Doctor Scratch wrote:It could be that the Brethren began sanctioning the work of the FARMS crowd as a response to Quinn and his ilk, but that is just a surmise.
I think there's some truth in that:
After corresponding directly with Neal A. Maxwell, Steve Benson (grandson of Ezra Taft Benson), related that Maxwell stated, "one of the purposes of F.A.R.M.S. was to prevent the General Authorities from being outflanked by the Church's critics."
Wiki.
On Quinn (emphasis added):
Michael Quinn decided that it wasn't worth appealing and so has decided not to. He did not feel a desire even to attend his Disciplinary Council, but wrote a defense instead. In that defense he wrote:-
"I vowed I would never again participate in a process which was designed to punish me for being the messenger of unwanted historical evidence and to intimidate me from further work in Mormon history."
But he did reaffirm his faith that:-
"Jesus is the Christ, that Joseph Smith was God's prophet of the Restoration and that Ezra Taft Benson is the prophet, seer and revelator on the Earth today."
Michael is not attending meetings with the main body of the Church, but is still actively engaged in talking at group meetings outside the Church, and historical research.
In his research Quinn discovered that for a number of years after the 1890 Manifesto, which the Church claims was supposed to stop the practice of plural marriage, a number of prominent Church leaders and others were secretly given permission to take plural wives. Quinn pursued information concerning this subject but found that Church leaders would not allow him to examine some important documents in the First Presidency's vault. In his article, "On Being a Mormon Historian (and its Aftermath)", Michael Quinn wrote the following:-
"President Hinckley telephoned in June 1982 to say that he was sympathetic about a request I had written to obtain access to documents in the First Presidency's vault but that my request could not be granted...
In May 1984 my College Dean told me he had been instructed by "higher authority" to ask me not to publish a paper I had just presented to the Mormon Historical Association. It was a historical survey of the public activity of General Authorities in business corporations. The Dean apologized for having to make this request. I agreed not to publish my presentation and told no one about the incident.

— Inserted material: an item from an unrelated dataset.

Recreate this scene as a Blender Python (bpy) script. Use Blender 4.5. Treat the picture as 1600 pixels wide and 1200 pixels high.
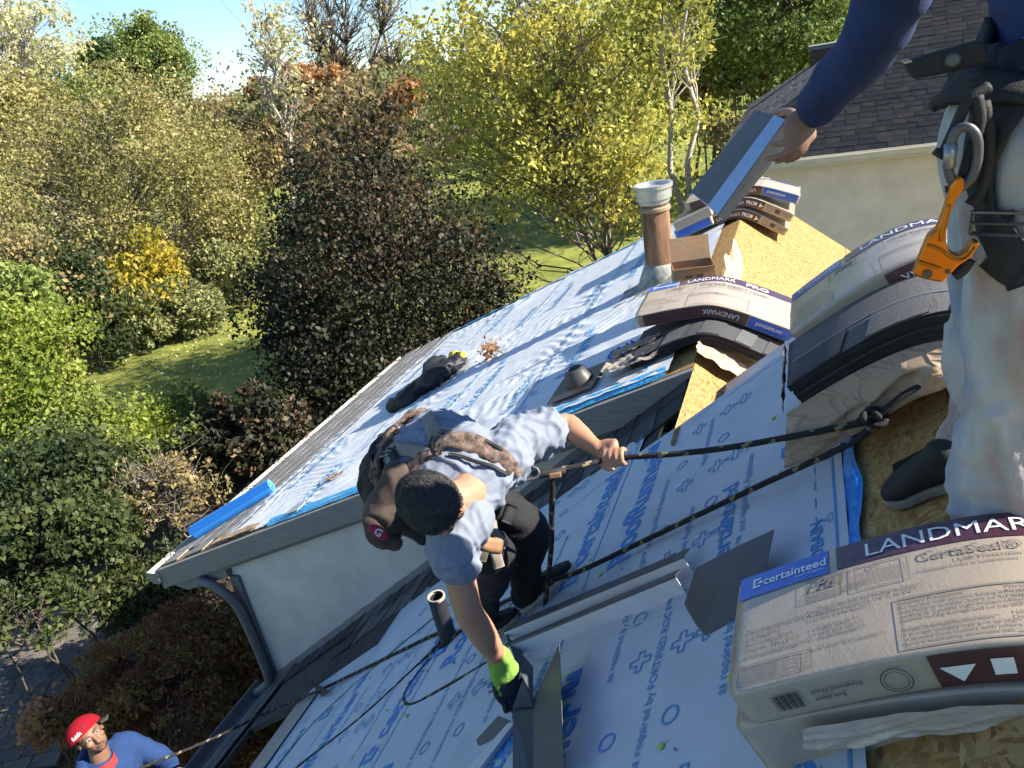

In 1985, after "Dialogue" published my article "LDS Church Authority and New Plural Marriages, 1890 - 1904", three apostles gave orders for my Stake President to confiscate my temple recommend... I was told that three apostles believed I was guilty of "speaking evil of the Lord's anointed." The Stake President was also told to "take further action" against me if this did not "remedy the situation" of my writing controversial Mormon history... I told my Stake President that this was an obvious effort to intimidate me from doing history that might "offend the Brethren". The Stake President also saw this as a back-door effort to have me fired from BYU...
I find it one of the fundamental ironies of modern Mormonism that the General Authorities who praise free agency, also do their best to limit free agency's prerequisites - access to information, uninhibited inquiry, and freedom of expression."(Faithful History: Essays on Writing Mormon History. Edited by George D. Smith.1992. pps. 90-93,95.)
With reference to an address that Boyd K. Packer made in the Summer of 1981 (Packer's address printed in BYU Studies, Summer 1981) D. Michael Quinn made a momentous lecture at Brigham Young University on November 4th 1981. I feel that more than anything, this talk, impressive and often inspired, did a lot towards Quinn's reputation being tarnished in the eyes of the leaders of the Church.
"Newsweek" described the talk by Quinn as a "stirring defense of intellectual integrity. To close this article we quote from D. Michael Quinn's talk:-
"...General Authorities in recent years have criticised Mormon historians for re-publishing in part or whole out-of-print Church publications such as the 1830 Book of Mormon, the Journal of Discourses (edited and published for thirty-two years under the auspices of the First Presidency), and statements taken from former Church magazines published for the children, youth, and general membership of the Church. It is an odd situation when present General Authorities criticize historians for re-printing what previous General Authorities regarded not only as faith-promoting but as appropriate for Mormon youth and new converts.
...A more serious problem of Mormon history is involved in the implications of Boyd K. Packer's demand that historians demonstrate that "the hand of the Lord has been in every hour and every moment of the Church from its beginning to now." Every Mormon historian agrees with Ezra Taft Benson that "we must never forget that ours is a prophetic history," but there are serious problems in the assertion or implication that this prophetic history of Mormonism requires the "hand of the Lord" in every decision, statement and action of the prophets"
The September Six.
Perhaps Quinn was right in the sense that Bushman is trying to do what Quinn was doing in the 1980s. But as you seen from some reviews/opinions here, some feel that even Bushman was tip-toeing.
Will Shryver, however, posted on MAD that he felt Bushman gave the critics too much "ammunition" and could have avoided that. I'm paraphrasing.